OBJECTIVE: Return the listing below verbatim. Pictures do not belong in the copy.

SOURCE MATERIAL:
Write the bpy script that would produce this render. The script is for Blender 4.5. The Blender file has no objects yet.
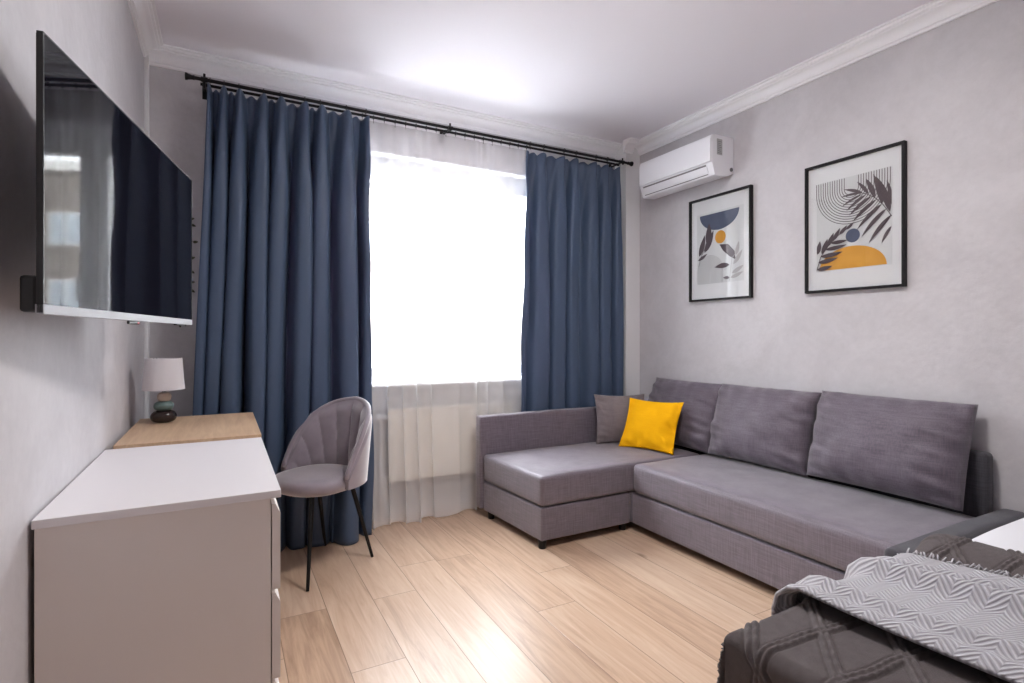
import bpy, bmesh, math, random
from mathutils import Vector, Matrix, noise
PI = math.pi
R = math.radians
random.seed(7)
S = bpy.context.scene
COL = S.collection

# ------------------------------------------------------------------ room numbers (metres)
XL, XR, YB, YF, ZC = -0.360, 2.896, 3.380, -2.30, 2.680

# ------------------------------------------------------------------ materials
def nt(name):
    m = bpy.data.materials.new(name); m.use_nodes = True
    t = m.node_tree; b = t.nodes['Principled BSDF']
    return m, t, b

def N(t, typ, **kw):
    n = t.nodes.new(typ)
    for k, v in kw.items():
        if k in n.inputs: n.inputs[k].default_value = v
        else: setattr(n, k, v)
    return n

def rgba(c): return (c[0], c[1], c[2], 1.0)

def mat(name, c, rough=.5, metal=0, c2=None, nscale=20, bump=0, bscale=200, spec=.5, sheen=0, detail=4, coat=0):
    m, t, b = nt(name)
    b.inputs['Base Color'].default_value = rgba(c)
    b.inputs['Roughness'].default_value = rough
    b.inputs['Metallic'].default_value = metal
    b.inputs['Specular IOR Level'].default_value = spec
    b.inputs['Sheen Weight'].default_value = sheen
    b.inputs['Coat Weight'].default_value = coat
    tc = N(t, 'ShaderNodeTexCoord')
    if c2:
        n = N(t, 'ShaderNodeTexNoise', Scale=nscale, Detail=detail)
        t.links.new(tc.outputs['Object'], n.inputs['Vector'])
        r = N(t, 'ShaderNodeValToRGB')
        r.color_ramp.elements[0].position = .35; r.color_ramp.elements[0].color = rgba(c)
        r.color_ramp.elements[1].position = .65; r.color_ramp.elements[1].color = rgba(c2)
        t.links.new(n.outputs['Fac'], r.inputs['Fac']); t.links.new(r.outputs['Color'], b.inputs['Base Color'])
    if bump:
        n = N(t, 'ShaderNodeTexNoise', Scale=bscale, Detail=3)
        t.links.new(tc.outputs['Object'], n.inputs['Vector'])
        bp = N(t, 'ShaderNodeBump', Strength=bump, Distance=.004)
        t.links.new(n.outputs['Fac'], bp.inputs['Height']); t.links.new(bp.outputs['Normal'], b.inputs['Normal'])
    return m

def plaster(name, c, c2):
    m, t, b = nt(name)
    b.inputs['Roughness'].default_value = .55
    b.inputs['Specular IOR Level'].default_value = .35
    tc = N(t, 'ShaderNodeTexCoord')
    n1 = N(t, 'ShaderNodeTexNoise', Scale=3.2, Detail=9, Roughness=.68, Distortion=.6)
    n2 = N(t, 'ShaderNodeTexNoise', Scale=26, Detail=6, Roughness=.7)
    vo = N(t, 'ShaderNodeTexVoronoi', Scale=34); vo.feature = 'SMOOTH_F1'
    for n in (n1, n2, vo): t.links.new(tc.outputs['Object'], n.inputs['Vector'])
    ad = N(t, 'ShaderNodeMath', operation='MULTIPLY_ADD'); ad.inputs[1].default_value = .45
    t.links.new(n2.outputs['Fac'], ad.inputs[0]); t.links.new(n1.outputs['Fac'], ad.inputs[2])
    r = N(t, 'ShaderNodeValToRGB')
    r.color_ramp.elements[0].position = .56; r.color_ramp.elements[0].color = rgba(c)
    r.color_ramp.elements[1].position = .88; r.color_ramp.elements[1].color = rgba(c2)
    t.links.new(ad.outputs[0], r.inputs['Fac']); t.links.new(r.outputs['Color'], b.inputs['Base Color'])
    mm = N(t, 'ShaderNodeMath', operation='MULTIPLY_ADD'); mm.inputs[1].default_value = .5
    t.links.new(vo.outputs['Distance'], mm.inputs[0]); t.links.new(ad.outputs[0], mm.inputs[2])
    bp = N(t, 'ShaderNodeBump', Strength=.35, Distance=.006)
    t.links.new(mm.outputs[0], bp.inputs['Height']); t.links.new(bp.outputs['Normal'], b.inputs['Normal'])
    return m

def linen(name, c, c2, scale=1.0, rough=.85, bump=.5, sheen=.25, spec=.2):
    """woven cloth: two stretched noises crossed"""
    m, t, b = nt(name)
    b.inputs['Roughness'].default_value = rough
    b.inputs['Specular IOR Level'].default_value = spec
    b.inputs['Sheen Weight'].default_value = sheen
    b.inputs['Sheen Roughness'].default_value = .5
    tc = N(t, 'ShaderNodeTexCoord')
    outs = []
    for sc in ((900, 900, 40), (40, 40, 900)):
        mp = N(t, 'ShaderNodeMapping'); mp.inputs['Scale'].default_value = [q * .26 * scale for q in sc]
        t.links.new(tc.outputs['Object'], mp.inputs['Vector'])
        n = N(t, 'ShaderNodeTexNoise', Scale=1.0, Detail=3, Roughness=.6)
        t.links.new(mp.outputs['Vector'], n.inputs['Vector']); outs.append(n.outputs['Fac'])
    a = N(t, 'ShaderNodeMath', operation='ADD'); t.links.new(outs[0], a.inputs[0]); t.links.new(outs[1], a.inputs[1])
    h = N(t, 'ShaderNodeMath', operation='MULTIPLY'); h.inputs[1].default_value = .5; t.links.new(a.outputs[0], h.inputs[0])
    r = N(t, 'ShaderNodeValToRGB')
    r.color_ramp.elements[0].position = .38; r.color_ramp.elements[0].color = rgba(c)
    r.color_ramp.elements[1].position = .62; r.color_ramp.elements[1].color = rgba(c2)
    t.links.new(h.outputs[0], r.inputs['Fac']); t.links.new(r.outputs['Color'], b.inputs['Base Color'])
    bp = N(t, 'ShaderNodeBump', Strength=bump, Distance=.0015)
    t.links.new(h.outputs[0], bp.inputs['Height']); t.links.new(bp.outputs['Normal'], b.inputs['Normal'])
    return m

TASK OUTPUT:
Write the bpy script that would produce this render. The script is for Blender 4.5. The Blender file has no objects yet.
import bpy, bmesh, math, random
from mathutils import Vector, Matrix, noise
PI = math.pi
R = math.radians
random.seed(7)
S = bpy.context.scene
COL = S.collection

# ------------------------------------------------------------------ room numbers (metres)
XL, XR, YB, YF, ZC = -0.360, 2.896, 3.380, -2.30, 2.680

# ------------------------------------------------------------------ materials
def nt(name):
    m = bpy.data.materials.new(name); m.use_nodes = True
    t = m.node_tree; b = t.nodes['Principled BSDF']
    return m, t, b

def N(t, typ, **kw):
    n = t.nodes.new(typ)
    for k, v in kw.items():
        if k in n.inputs: n.inputs[k].default_value = v
        else: setattr(n, k, v)
    return n

def rgba(c): return (c[0], c[1], c[2], 1.0)

def mat(name, c, rough=.5, metal=0, c2=None, nscale=20, bump=0, bscale=200, spec=.5, sheen=0, detail=4, coat=0):
    m, t, b = nt(name)
    b.inputs['Base Color'].default_value = rgba(c)
    b.inputs['Roughness'].default_value = rough
    b.inputs['Metallic'].default_value = metal
    b.inputs['Specular IOR Level'].default_value = spec
    b.inputs['Sheen Weight'].default_value = sheen
    b.inputs['Coat Weight'].default_value = coat
    tc = N(t, 'ShaderNodeTexCoord')
    if c2:
        n = N(t, 'ShaderNodeTexNoise', Scale=nscale, Detail=detail)
        t.links.new(tc.outputs['Object'], n.inputs['Vector'])
        r = N(t, 'ShaderNodeValToRGB')
        r.color_ramp.elements[0].position = .35; r.color_ramp.elements[0].color = rgba(c)
        r.color_ramp.elements[1].position = .65; r.color_ramp.elements[1].color = rgba(c2)
        t.links.new(n.outputs['Fac'], r.inputs['Fac']); t.links.new(r.outputs['Color'], b.inputs['Base Color'])
    if bump:
        n = N(t, 'ShaderNodeTexNoise', Scale=bscale, Detail=3)
        t.links.new(tc.outputs['Object'], n.inputs['Vector'])
        bp = N(t, 'ShaderNodeBump', Strength=bump, Distance=.004)
        t.links.new(n.outputs['Fac'], bp.inputs['Height']); t.links.new(bp.outputs['Normal'], b.inputs['Normal'])
    return m

def plaster(name, c, c2):
    m, t, b = nt(name)
    b.inputs['Roughness'].default_value = .55
    b.inputs['Specular IOR Level'].default_value = .35
    tc = N(t, 'ShaderNodeTexCoord')
    n1 = N(t, 'ShaderNodeTexNoise', Scale=3.2, Detail=9, Roughness=.68, Distortion=.6)
    n2 = N(t, 'ShaderNodeTexNoise', Scale=26, Detail=6, Roughness=.7)
    vo = N(t, 'ShaderNodeTexVoronoi', Scale=34); vo.feature = 'SMOOTH_F1'
    for n in (n1, n2, vo): t.links.new(tc.outputs['Object'], n.inputs['Vector'])
    ad = N(t, 'ShaderNodeMath', operation='MULTIPLY_ADD'); ad.inputs[1].default_value = .45
    t.links.new(n2.outputs['Fac'], ad.inputs[0]); t.links.new(n1.outputs['Fac'], ad.inputs[2])
    r = N(t, 'ShaderNodeValToRGB')
    r.color_ramp.elements[0].position = .56; r.color_ramp.elements[0].color = rgba(c)
    r.color_ramp.elements[1].position = .88; r.color_ramp.elements[1].color = rgba(c2)
    t.links.new(ad.outputs[0], r.inputs['Fac']); t.links.new(r.outputs['Color'], b.inputs['Base Color'])
    mm = N(t, 'ShaderNodeMath', operation='MULTIPLY_ADD'); mm.inputs[1].default_value = .5
    t.links.new(vo.outputs['Distance'], mm.inputs[0]); t.links.new(ad.outputs[0], mm.inputs[2])
    bp = N(t, 'ShaderNodeBump', Strength=.35, Distance=.006)
    t.links.new(mm.outputs[0], bp.inputs['Height']); t.links.new(bp.outputs['Normal'], b.inputs['Normal'])
    return m

def linen(name, c, c2, scale=1.0, rough=.85, bump=.5, sheen=.25, spec=.2):
    """woven cloth: two stretched noises crossed"""
    m, t, b = nt(name)
    b.inputs['Roughness'].default_value = rough
    b.inputs['Specular IOR Level'].default_value = spec
    b.inputs['Sheen Weight'].default_value = sheen
    b.inputs['Sheen Roughness'].default_value = .5
    tc = N(t, 'ShaderNodeTexCoord')
    outs = []
    for sc in ((900, 900, 40), (40, 40, 900)):
        mp = N(t, 'ShaderNodeMapping'); mp.inputs['Scale'].default_value = [q * .26 * scale for q in sc]
        t.links.new(tc.outputs['Object'], mp.inputs['Vector'])
        n = N(t, 'ShaderNodeTexNoise', Scale=1.0, Detail=3, Roughness=.6)
        t.links.new(mp.outputs['Vector'], n.inputs['Vector']); outs.append(n.outputs['Fac'])
    a = N(t, 'ShaderNodeMath', operation='ADD'); t.links.new(outs[0], a.inputs[0]); t.links.new(outs[1], a.inputs[1])
    h = N(t, 'ShaderNodeMath', operation='MULTIPLY'); h.inputs[1].default_value = .5; t.links.new(a.outputs[0], h.inputs[0])
    r = N(t, 'ShaderNodeValToRGB')
    r.color_ramp.elements[0].position = .38; r.color_ramp.elements[0].color = rgba(c)
    r.color_ramp.elements[1].position = .62; r.color_ramp.elements[1].color = rgba(c2)
    t.links.new(h.outputs[0], r.inputs['Fac']); t.links.new(r.outputs['Color'], b.inputs['Base Color'])
    bp = N(t, 'ShaderNodeBump', Strength=bump, Distance=.0015)
    t.links.new(h.outputs[0], bp.inputs['Height']); t.links.new(bp.outputs['Normal'], b.inputs['Normal'])
    return m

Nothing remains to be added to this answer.